I suppose all this really means is that... we can speculate all day on how real or unreal things are. How soaked with meaning or completely dry something might be, but that doesn't change the fact that its still completely real. A representation of the real? I dont know. think whatever you want of the clothes you or other people wear, reality tv shows, religion, the meaning of life, the car you drive, the person you're fucking. you're still fucking them aren't you? we're here now and our situation involves mass produced clothes, shaky politics and Cadillacs. might as well enjoy what we enjoy. or at least assume we enjoy? fuck it.

idratherbeabear said...

oh, and its silly that i used a movie to get my point across. yes yes. i like movies though, so who cares if i rely on the images. is sitting down with my friends and watching a movie not as real as getting up after the movie is done and taking a walk outside? i really don't understand postmodernism so don't take anything i say too seriously X=

Ryan Hoarty said...

"What does it say about your identity, social rank and taste if you drive a beat-up 1990 Honda Accord with 160,000 miles on it and buy all your clothes at the Goodwill? What image do you project to the world? What about if you wear lots of gold jewelry, carry a Coach bag, and drive a BMW?"

There's such a weird unwritten balance (actually there are a ton of them in life) when it comes to status objects.

If you live your life wearing rags, living in a house infested by rats (I'm seeing the Fight Club house), and have to ride your bike to work everday... that tells everyone around you that you are a friggin bum!

I get equally as frustrated at materialist jerk-offs as I do at those people who want to do nothing but rail against anybody who has ever strived to own anything. When I get the money YES I want to make my Jeep fuckin' awesome--sound system, lift, big tires, winch system, the works--and I'm not going to feel guilty about it. I want it, because I friggin want it. And it is partly materialist! I want others to look at it and go "damn, that's badass" but at the same time, I want it like that so I can take it off road, so I can pull myself out of ditches. But mainly when you have nice stuff it shows people that you actually care about yourself.

Take for example two people, person A is a health freak and only eats/drinks stuff that has no flavor and works out 10 times a day etc etc... they're annoying, way too over-the-top with what they do, and probably will scold you for eating that McDonald's burger that you've been wanting. But then there's Person B who takes absolutely terrible care of themselves, never excercises, never eats right, never takes vitamins, probably has an Arch Card that they refill weekly and look like fat slobs. These are the people that you can see have no self respect because they're just killing themselves fast. [Hypocritical? I'm a smoker :)]

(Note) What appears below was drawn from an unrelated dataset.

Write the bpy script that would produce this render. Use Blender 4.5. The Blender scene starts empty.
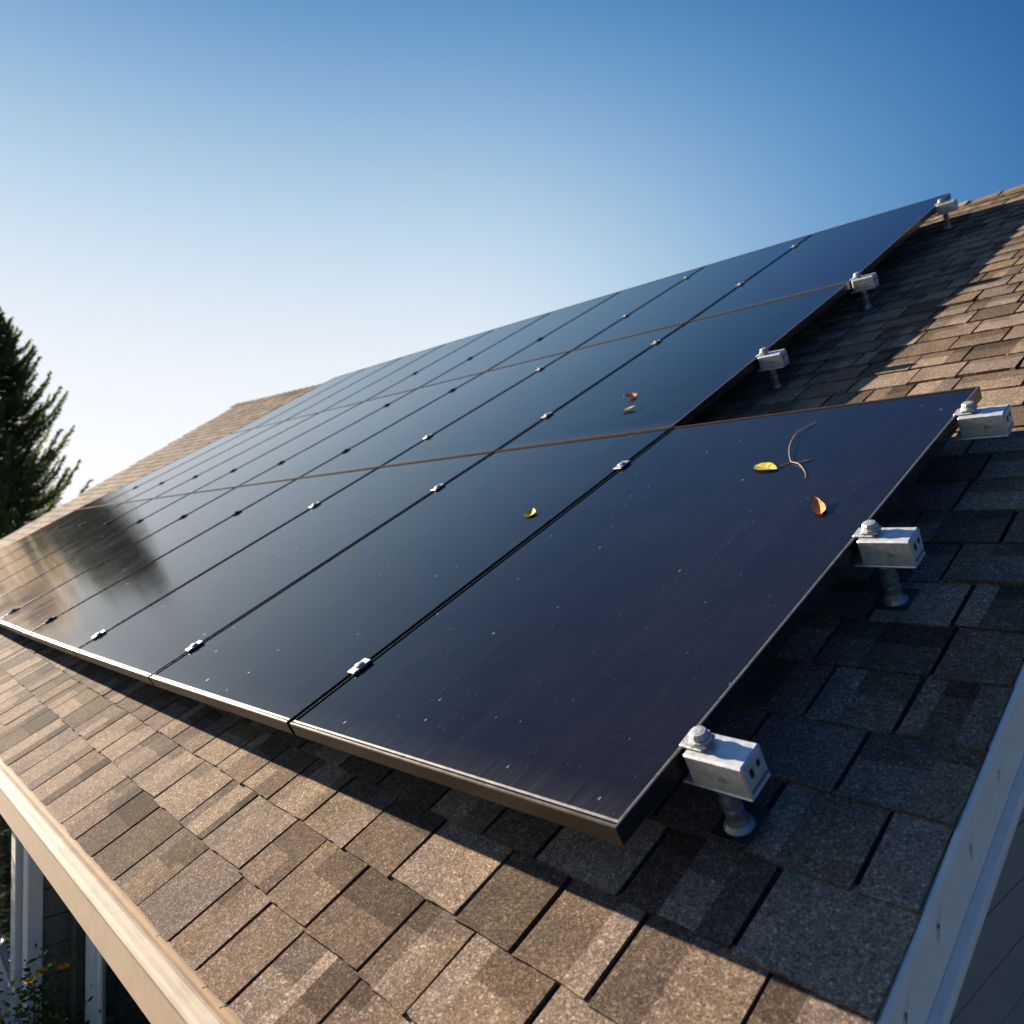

Yes, we have images, we know that. But the images you portray shouldn't be false images, they should be congruent with who you are. I should bring a framing hammer with me to the mall and just go nuts on every 16 year old white kid I see--who I guarantee live at home with their parents in the friggin suburbs--wearing ECKO clothing and walking like they've got a god damn AK strapped to their leg. THIS IS INCONGRUENCY! You are not a gangster therefore do not try and make yourself look like an image of one. I've seen plenty of white kids who do dress like gangsters and it can work for them, because they WILL fucking kill you if provoked.

One must strive to meet their goals, and I'd love to meet someone who truly doesn't want to be successful in something, and with goals and success SOME money usually comes with it.

You NEED shelter: so buy a house
You NEED clothing: so buy some
You NEED food: eat it
You NEED transportation: get a car

It doesn't have to be the most monstrous house, but it needs to be right. If you have children and the house is on a main road with no fence then it's just not right. If you're a celebrity, you should probably buy a house with some privacy. Etc.

We will always have images and those people who strive to be completely imagistic who need the huge house and the fancy car but anybody with intuition can tell who these people are and can see right through their facade.
Point is, when you buy things you need, you get what you can afford and you get what fits you and feels right. It just makes people have respect for you when it looks right. I surely don't respect transparent people as much as I respect honest people. I surely don't respect people who have absolutely no drive to succeed, or those who just don't try and live like a ghettoized slum junky, as much as I respect someone who works to put their best self forward inside and out.